Siyasi partiler çerçevesi içerisinde bu kabulü gerçekleştirdik. Gayet nezaketli ortamda karşılıklı olarak görüşlerimizi paylaştık. Görüşmenin içeriğiyle ilgili bir şey söylemeyeceğiz. Bu görüşme trafiği bu aşamada bu şekilde tamamlanmıştır. İlişkiler çerçevesinde onların ve bizim mesaimiz var. Ortak bir tarih, ilerleyen zamanlarda bir ziyaret tabii ki mümkün olacaktır. Ancak şu anda böyle bir şey hayata geçmedi.”
Çelik, HTŞ lideri Muhammed el Colani’nin (Ahmed el Şara), Türkiye’yi ziyaret edip etmeyeceğine ilişkin soruya “Şara’nın Türkiye’ye ziyareti mümkün ancak yakın zamanla ilgili bir planlama yok” cevabını verdi.
“AK Parti kurulduğundan beri siyasi hareketin içerisindeyim. Bizim siyasi tarihimizde bu mezhepçilik meselesinin siyasi alana sokulmamasıyla ilgili ciddi hassasiyet ve birikimimiz var. Herhangi bir şekilde mezhep meseleleri siyasi tartışmaların parçası haline getirilmedi. Bunun ilk defa siyasi literatüre sokulması, 14-28 Mayıs seçimlerinden önce 6’lı Masa tarafından yapıldı. Sayın Kılıçdaroğlu bir tivit attı. Kendisini nitelendirerek ‘Alevi’ dedi. Siyasi tartışmaların ve mücadelelerin mezhep kimlikleri üzerinden yapılması son derece sakıncalıdır.
Biz vatandaşlarımızın etnik kökenine, mezhebine bakmayız, aynı milletin parçalarıyız. Sayın Kılıçdaroğlu’nun mezhep meselesini gündeme getirmesi son derece yanlış ve sakıncalıdır. Biz vatandaşlarımızın etnik kökenine, mezhebine bakmayız, aynı milletin parçalarıyız. İnsanların kimliklerine sahip çıkması iyi bir şeydir ama kimlikçilik kötüdür. Mezhebe ait olmak saygıdeğerdir ama mezhepçilik tehlikelidir. İnsanlar Sünni, Şii, Alevi olabilir, başka mezhebe mensup olabilir. Mezhep üzerinden siyasallaşmanın nasıl felaketlere götürdüğünü başka ülkelerde görüyoruz. Bu mezhep tartışmasını siyasi tartışma haline getiren ilk kişi CHP’nin eski genel başkanı ve 6’lı Masa’nın üyeleridir. Özgür Bey bir şey söyleyecekse oraya söylemelidir.

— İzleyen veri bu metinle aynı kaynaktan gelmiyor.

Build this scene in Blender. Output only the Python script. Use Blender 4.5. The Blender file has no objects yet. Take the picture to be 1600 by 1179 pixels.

Cumhurbaşkanımızla yol yürüyenler olarak bu bizim gündemimizde. Tatlıses’in sorduğu soruyu biz de öyle cevaplıyoruz. ‘Siz varsanız bizde varız’ diyoruz. Formüle bakarız, siyasette bir yıl çok kısa bir gün çok uzundur. Önemli olan milletimizin istemesidir. Etrafımızda gelişen olaylara baktığımızda sadece ülkemiz için değil bölgemiz için de sayın Cumhurbaşkanımızın birikimlerinin ne kadar kıymetli olduğu her vesileyle görülmektedir. İnşallah en hayırlı şekilde bu süreçleri yürütürüz.”